I followed the assistant director’s advice and introduced the children to volleyball, Frisbee, badminton, track and field, and basketball. Roughly half of the children were second-generation Portuguese, children of African immigrants. Their parents had come chasing construction jobs, some as early as the 1960s, and others during the 1990s, when Portugal needed fresh labor to help it gear up for the 1998 World’s Fair in Lisbon. Part of Portugal’s new minority, the African-descent children in my gym classes would face discrimination and confusion in their teen years. But for now, they were just kids, who played with the white Portuguese and revealed their differences only with an occasional reversion to their parents’ Creole languages. Since the children did not concern themselves much with their parents’ homelands, I often felt that my work at the center at Encosta Nascente lay too far from the core of my research. So I sought out more volunteer work with older, more recent immigrants.
I discovered a Portuguese NGO called OIKOS that operated a Center for African Students. The center provided educational resources and study space for university students who had come north on shoestring scholarships from Portugal’s former colonies. These were Portuguese Africa’s best and brightest, but many of the students worked construction jobs alongside their studies, so they could send money home to their families in Africa.
I offered weekly English classes to the students. Mostly, my classes were indistinguishable from any other English classes that an American might offer in Portugal. But occasionally the differences emerged. During one vocabulary lesson on food, I asked each member of the class to tell me what he or she ate for different meals. When we reached a Guinea-Bissauan student named Pedro it was time for a sentence describing breakfast. Pedro paused awkwardly, then said, “I’m sorry. I do not eat anything for breakfast. I do not have money.”
The students were angry with expensive Portugal, angry with their Portuguese universities that required them to read technical textbooks in English, and angry with the foundations that sponsored them at subsistence levels. But they were also angry with their families back in Africa. Whole families, and extended families, assumed that a scholarship in Portugal was a ticket to riches. The pressures were enormous. “Send me shoes. I only have one pair of shoes. Please send me an extra pair,” a cousin might write. “I need to pay your younger sister’s school fees,” a parent might write.
Some of the most pressured students came from Guinea-Bissau, where well over half the population lived on just a dollar a day.

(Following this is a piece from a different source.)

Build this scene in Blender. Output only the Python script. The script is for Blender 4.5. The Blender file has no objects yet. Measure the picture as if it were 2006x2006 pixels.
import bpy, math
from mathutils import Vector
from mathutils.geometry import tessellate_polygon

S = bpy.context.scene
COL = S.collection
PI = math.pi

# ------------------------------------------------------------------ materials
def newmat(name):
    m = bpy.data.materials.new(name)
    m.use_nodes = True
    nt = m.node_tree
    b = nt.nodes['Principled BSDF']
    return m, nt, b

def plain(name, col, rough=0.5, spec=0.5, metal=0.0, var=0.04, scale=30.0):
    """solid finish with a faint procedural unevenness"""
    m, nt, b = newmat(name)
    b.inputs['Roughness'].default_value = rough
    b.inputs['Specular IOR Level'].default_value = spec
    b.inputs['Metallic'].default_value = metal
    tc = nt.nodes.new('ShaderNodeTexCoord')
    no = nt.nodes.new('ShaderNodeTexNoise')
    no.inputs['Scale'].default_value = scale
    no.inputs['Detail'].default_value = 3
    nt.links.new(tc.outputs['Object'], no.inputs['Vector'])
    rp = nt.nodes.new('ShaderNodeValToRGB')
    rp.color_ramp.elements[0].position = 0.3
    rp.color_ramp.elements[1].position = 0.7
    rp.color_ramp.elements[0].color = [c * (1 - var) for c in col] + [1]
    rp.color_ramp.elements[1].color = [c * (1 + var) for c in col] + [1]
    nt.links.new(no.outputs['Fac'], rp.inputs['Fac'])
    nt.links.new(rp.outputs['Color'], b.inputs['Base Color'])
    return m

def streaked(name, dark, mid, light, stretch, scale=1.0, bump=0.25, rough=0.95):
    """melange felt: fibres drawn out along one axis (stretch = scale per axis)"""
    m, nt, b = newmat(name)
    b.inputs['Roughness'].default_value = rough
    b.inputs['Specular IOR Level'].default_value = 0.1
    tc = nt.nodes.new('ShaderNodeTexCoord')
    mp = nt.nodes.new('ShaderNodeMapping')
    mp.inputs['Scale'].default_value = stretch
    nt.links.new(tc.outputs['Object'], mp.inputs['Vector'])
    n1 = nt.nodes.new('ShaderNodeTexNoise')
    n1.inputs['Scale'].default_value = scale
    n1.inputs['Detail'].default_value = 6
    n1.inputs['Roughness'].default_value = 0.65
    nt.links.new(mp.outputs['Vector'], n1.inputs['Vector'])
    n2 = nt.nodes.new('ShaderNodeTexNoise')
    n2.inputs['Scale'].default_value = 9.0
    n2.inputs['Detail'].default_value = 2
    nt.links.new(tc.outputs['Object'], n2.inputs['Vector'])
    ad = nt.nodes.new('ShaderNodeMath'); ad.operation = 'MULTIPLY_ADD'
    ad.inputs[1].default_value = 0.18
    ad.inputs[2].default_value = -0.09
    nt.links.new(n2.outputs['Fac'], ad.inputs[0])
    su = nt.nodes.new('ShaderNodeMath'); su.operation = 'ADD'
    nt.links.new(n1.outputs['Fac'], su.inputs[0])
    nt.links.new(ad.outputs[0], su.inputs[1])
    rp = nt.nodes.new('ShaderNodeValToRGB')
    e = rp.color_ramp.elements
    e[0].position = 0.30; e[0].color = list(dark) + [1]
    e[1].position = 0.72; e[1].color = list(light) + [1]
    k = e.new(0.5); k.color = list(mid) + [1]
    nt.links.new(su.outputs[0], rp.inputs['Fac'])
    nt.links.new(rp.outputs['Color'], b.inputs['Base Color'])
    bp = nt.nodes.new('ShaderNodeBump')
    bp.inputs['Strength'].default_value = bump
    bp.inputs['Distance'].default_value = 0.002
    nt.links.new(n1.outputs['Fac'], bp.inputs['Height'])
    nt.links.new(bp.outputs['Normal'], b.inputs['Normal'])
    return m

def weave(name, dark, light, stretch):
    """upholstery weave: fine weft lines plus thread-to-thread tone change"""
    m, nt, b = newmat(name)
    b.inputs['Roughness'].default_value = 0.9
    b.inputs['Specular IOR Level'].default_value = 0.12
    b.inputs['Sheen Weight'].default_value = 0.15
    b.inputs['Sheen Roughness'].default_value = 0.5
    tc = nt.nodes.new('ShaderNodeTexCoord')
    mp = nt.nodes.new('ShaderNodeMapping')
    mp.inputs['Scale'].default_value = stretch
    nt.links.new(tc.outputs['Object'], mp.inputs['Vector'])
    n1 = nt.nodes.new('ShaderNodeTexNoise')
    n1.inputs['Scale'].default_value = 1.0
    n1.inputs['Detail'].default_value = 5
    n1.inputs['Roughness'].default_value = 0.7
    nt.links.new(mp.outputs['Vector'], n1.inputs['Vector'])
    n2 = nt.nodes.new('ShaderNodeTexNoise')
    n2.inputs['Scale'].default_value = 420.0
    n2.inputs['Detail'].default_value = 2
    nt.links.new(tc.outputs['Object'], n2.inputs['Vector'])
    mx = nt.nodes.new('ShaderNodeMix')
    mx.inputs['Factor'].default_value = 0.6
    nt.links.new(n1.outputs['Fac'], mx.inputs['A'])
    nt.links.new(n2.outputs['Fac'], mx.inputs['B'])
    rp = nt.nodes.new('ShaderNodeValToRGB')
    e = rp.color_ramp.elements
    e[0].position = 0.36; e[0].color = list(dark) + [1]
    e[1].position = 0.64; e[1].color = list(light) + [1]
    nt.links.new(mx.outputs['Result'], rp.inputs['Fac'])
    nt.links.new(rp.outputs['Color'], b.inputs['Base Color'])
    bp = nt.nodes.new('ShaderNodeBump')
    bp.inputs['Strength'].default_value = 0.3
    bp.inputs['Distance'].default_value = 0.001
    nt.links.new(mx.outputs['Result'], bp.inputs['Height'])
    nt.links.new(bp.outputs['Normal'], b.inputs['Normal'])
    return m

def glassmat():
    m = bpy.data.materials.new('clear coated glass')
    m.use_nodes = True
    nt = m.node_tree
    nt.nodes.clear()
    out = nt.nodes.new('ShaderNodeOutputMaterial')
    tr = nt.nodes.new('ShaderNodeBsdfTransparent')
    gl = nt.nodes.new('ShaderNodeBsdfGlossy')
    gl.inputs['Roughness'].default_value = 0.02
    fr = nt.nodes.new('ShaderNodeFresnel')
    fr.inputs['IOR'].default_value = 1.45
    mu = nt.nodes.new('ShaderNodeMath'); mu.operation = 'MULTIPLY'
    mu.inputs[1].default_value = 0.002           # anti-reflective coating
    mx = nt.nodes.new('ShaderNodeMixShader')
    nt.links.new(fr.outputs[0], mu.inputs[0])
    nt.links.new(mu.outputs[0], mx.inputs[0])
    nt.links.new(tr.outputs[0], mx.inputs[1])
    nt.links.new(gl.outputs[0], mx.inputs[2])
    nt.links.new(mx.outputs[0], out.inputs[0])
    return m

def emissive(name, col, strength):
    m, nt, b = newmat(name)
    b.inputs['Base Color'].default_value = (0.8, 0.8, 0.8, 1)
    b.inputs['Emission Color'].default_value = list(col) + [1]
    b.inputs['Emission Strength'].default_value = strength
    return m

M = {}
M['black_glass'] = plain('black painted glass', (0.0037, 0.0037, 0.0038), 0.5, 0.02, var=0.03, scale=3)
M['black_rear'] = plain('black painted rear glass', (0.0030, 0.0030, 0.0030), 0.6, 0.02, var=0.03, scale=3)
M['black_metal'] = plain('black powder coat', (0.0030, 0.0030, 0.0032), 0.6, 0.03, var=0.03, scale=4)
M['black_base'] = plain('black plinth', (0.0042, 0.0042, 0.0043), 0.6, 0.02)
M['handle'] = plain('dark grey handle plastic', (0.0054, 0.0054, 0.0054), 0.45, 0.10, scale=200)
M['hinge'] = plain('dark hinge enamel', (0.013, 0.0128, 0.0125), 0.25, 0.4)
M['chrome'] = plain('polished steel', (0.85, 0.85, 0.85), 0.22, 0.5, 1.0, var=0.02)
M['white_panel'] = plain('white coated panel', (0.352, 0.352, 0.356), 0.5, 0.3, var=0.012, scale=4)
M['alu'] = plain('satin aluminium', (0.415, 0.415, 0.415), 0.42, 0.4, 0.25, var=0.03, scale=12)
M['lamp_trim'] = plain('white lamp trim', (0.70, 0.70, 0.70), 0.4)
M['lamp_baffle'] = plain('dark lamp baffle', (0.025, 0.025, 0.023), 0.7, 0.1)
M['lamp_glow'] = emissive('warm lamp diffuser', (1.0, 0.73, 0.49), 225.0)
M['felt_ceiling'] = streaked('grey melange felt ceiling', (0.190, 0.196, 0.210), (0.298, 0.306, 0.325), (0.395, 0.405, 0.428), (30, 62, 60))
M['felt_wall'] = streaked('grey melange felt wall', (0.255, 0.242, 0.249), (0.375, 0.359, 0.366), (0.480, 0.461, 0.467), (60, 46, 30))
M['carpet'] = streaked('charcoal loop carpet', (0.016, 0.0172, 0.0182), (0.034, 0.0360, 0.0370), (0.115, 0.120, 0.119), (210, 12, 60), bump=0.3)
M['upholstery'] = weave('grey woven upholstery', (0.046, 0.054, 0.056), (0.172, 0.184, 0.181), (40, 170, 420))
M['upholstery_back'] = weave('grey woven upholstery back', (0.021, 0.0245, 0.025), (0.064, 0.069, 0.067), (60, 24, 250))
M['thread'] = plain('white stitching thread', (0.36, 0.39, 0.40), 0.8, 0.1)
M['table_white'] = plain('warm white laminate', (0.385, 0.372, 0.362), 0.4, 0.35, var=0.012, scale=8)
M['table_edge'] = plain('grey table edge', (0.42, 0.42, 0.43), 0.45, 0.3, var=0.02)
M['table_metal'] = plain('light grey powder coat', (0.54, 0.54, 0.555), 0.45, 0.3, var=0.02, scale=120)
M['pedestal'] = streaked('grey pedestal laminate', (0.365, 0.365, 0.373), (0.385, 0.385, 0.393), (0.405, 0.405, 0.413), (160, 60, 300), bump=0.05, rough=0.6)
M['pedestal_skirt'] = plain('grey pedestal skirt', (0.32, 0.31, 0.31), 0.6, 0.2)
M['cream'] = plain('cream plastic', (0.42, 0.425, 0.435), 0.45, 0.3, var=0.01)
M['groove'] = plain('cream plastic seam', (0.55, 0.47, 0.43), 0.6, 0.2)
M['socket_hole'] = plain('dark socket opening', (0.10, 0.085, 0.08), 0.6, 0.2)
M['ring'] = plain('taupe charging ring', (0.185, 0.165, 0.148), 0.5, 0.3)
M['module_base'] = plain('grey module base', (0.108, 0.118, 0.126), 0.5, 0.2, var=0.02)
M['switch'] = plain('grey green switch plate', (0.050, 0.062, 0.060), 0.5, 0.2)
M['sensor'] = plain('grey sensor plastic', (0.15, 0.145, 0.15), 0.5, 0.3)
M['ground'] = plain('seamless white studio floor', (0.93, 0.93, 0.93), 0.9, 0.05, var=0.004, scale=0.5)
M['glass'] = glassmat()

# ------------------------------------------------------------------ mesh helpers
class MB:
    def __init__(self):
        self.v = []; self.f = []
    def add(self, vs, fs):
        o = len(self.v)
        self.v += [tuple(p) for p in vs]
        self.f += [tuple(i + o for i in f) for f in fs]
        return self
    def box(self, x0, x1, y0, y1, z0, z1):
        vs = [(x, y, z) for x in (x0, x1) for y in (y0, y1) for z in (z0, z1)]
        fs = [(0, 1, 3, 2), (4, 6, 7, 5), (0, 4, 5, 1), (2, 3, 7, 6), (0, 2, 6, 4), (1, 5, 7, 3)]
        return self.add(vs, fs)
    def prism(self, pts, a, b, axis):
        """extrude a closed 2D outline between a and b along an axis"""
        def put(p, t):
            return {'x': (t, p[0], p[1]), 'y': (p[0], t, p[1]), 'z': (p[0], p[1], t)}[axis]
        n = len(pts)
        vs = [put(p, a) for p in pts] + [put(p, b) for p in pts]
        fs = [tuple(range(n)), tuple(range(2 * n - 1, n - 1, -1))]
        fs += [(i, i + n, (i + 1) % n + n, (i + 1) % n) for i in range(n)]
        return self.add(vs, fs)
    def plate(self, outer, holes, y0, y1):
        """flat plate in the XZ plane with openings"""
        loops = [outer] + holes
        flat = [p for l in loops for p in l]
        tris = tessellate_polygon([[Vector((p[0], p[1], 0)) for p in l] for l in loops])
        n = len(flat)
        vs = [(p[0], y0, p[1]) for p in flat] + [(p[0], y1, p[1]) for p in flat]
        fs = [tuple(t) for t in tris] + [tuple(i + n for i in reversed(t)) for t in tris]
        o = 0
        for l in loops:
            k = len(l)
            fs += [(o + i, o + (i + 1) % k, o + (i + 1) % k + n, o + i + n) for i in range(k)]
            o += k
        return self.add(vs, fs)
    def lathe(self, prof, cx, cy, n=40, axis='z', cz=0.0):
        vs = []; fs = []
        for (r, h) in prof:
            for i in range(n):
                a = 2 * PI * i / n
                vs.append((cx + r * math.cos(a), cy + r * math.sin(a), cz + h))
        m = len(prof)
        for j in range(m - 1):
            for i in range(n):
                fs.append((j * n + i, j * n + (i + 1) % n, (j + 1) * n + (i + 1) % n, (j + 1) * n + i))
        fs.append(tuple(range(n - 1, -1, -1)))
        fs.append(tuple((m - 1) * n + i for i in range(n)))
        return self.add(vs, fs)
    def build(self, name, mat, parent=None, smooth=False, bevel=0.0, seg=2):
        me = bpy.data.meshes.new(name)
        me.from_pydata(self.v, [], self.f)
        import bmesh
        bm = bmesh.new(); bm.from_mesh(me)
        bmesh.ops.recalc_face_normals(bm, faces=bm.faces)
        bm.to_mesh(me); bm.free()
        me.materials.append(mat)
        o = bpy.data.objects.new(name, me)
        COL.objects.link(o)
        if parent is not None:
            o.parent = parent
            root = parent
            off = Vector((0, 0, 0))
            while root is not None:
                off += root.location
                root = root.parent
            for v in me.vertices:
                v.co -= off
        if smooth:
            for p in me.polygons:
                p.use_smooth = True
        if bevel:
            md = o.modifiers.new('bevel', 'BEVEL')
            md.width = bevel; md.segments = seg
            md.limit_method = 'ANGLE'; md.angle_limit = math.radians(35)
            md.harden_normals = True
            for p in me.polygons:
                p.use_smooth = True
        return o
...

After several conversations with these students, I decided to focus my field research on Guinea-Bissau. I planned to meet with Guinea-Bissauan groups in Portugal and visit their families in the tiny West African nation just south of Senegal.
I traveled to Guinea-Bissau in February, and it was one of my English students from OIKOS who made my trip less daunting. The student, Vital Incopté, had arranged for his family to look after me during my time in the capital city, Bissau. The Incopté family met me at the airport, shared meals with me, and accompanied me on some of my rounds of the city.
Sending a visitor home to his family meant more pressure on Vital though. He had to send money and gifts back with me. Other Guinea-Bissauans that I had met over the course of my volunteer work and field research decided to send money and gifts with me too.
In the end, I transported two children’s backpacks, two shower curtain rods, a deceased immigrant’s suitcase, a letter for a priest, a camera full of film, and $350.
My heavy load at the airport was still light enough to make me an ideal target for more enterprising remittance senders. One immigrant even tried to convince me to check an industrial tire for him with my luggage.
But it was all worth it. Cousins lit up when they saw their backpacks. Sisters glowed at the thought of replacing rotting shower curtain rods. A mourning father held his son’s belongs. A priest smiled at the memory of one of his star students. A mother took pictures with her new camera and sent them back to Portugal with me for her son. And, with some long awaited extra money in hand, several families stocked up on rice and other household goods.
It was this final community service project—a spontaneous action that stemmed from my tight integration with Lisbon’s African immigrants—that best complemented my research. That tight integration came from seeing research as more than just research, and from pushing the boundaries that normally divide a sociologist from his subjects. I had intended simply to analyze immigrants’ contributions to their homelands, but I never imagined that I would facilitate their efforts to build Africa from afar.